The plan is to convert Banovina, and the city officials will move to a building that has not been built yet, reports RTL.
Banovina could become a hotel in a few years. Serious plans are being made to move the Split City Administration building from the attractive location along the West Coast.
Split Mayor, Ivica Puljak, says:
"The city administration has no place in the attractive location of the West Coast and that is why we have made a plan for the conversion of Banovina. We believe that this location can be used much better for a hotel or other commercial content that will generate funds, and with the money that the City will earn from long-term rent, we will cover the cost of building a new, more favorable building for Split administration.
Detailed plans will be fully completed by the end of the year so that we can start construction next year and move to a new building in two years at the latest.
I call on all state and local institutions to move out of locations that can be much better used for another activity from which revenues can be generated. Banovina would be leased on a long-term basis, and the money would be used to build a new city administration building," Puljak said on his Facebook page.
Dražen Pejković from the City of Split Department of Urbanism said:
"It seems to me that this is the first example in Croatia when, moving from one attractive location to one that is less attractive, and putting this attractive one in a special tourist function, justifies the entire financial construction."

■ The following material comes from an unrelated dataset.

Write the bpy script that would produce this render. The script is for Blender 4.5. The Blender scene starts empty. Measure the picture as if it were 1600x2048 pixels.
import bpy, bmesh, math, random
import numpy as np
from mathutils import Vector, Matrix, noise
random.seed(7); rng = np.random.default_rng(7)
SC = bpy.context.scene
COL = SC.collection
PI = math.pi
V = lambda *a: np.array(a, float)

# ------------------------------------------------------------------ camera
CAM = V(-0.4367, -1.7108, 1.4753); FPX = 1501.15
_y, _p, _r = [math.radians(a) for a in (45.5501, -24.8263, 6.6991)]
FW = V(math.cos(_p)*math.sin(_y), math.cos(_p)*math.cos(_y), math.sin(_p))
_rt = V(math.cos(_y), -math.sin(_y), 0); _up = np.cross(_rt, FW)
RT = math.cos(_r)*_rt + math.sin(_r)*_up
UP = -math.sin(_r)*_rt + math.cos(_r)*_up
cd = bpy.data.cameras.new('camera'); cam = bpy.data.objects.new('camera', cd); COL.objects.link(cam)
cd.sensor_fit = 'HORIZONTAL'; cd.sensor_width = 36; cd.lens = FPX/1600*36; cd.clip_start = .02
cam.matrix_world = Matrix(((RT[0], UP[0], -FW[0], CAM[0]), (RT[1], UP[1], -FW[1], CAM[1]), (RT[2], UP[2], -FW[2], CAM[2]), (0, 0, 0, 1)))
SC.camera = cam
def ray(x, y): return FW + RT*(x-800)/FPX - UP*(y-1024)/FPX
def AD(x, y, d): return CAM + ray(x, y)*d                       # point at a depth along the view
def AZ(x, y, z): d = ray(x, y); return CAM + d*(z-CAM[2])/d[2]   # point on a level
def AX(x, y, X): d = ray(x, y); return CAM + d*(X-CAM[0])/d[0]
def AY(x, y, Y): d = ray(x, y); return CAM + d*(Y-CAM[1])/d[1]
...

Most citizens have nothing against the plan. The Croatian Fraternal Union Square near the court and the police administration is a location chosen by some citizens, answering the question of where it would suit them to have a new city administration building.
"Well, let's say there is a court that would put all those buildings in one place. When a person needs to go to Banovina, to the court, that would be ideal," replied one Split local.
This is exactly the location for which the preliminary design will be done, and it is predicted that it would cost around 120 million kuna. Relocating the city administration building was also a wish of Puljak's predecessors.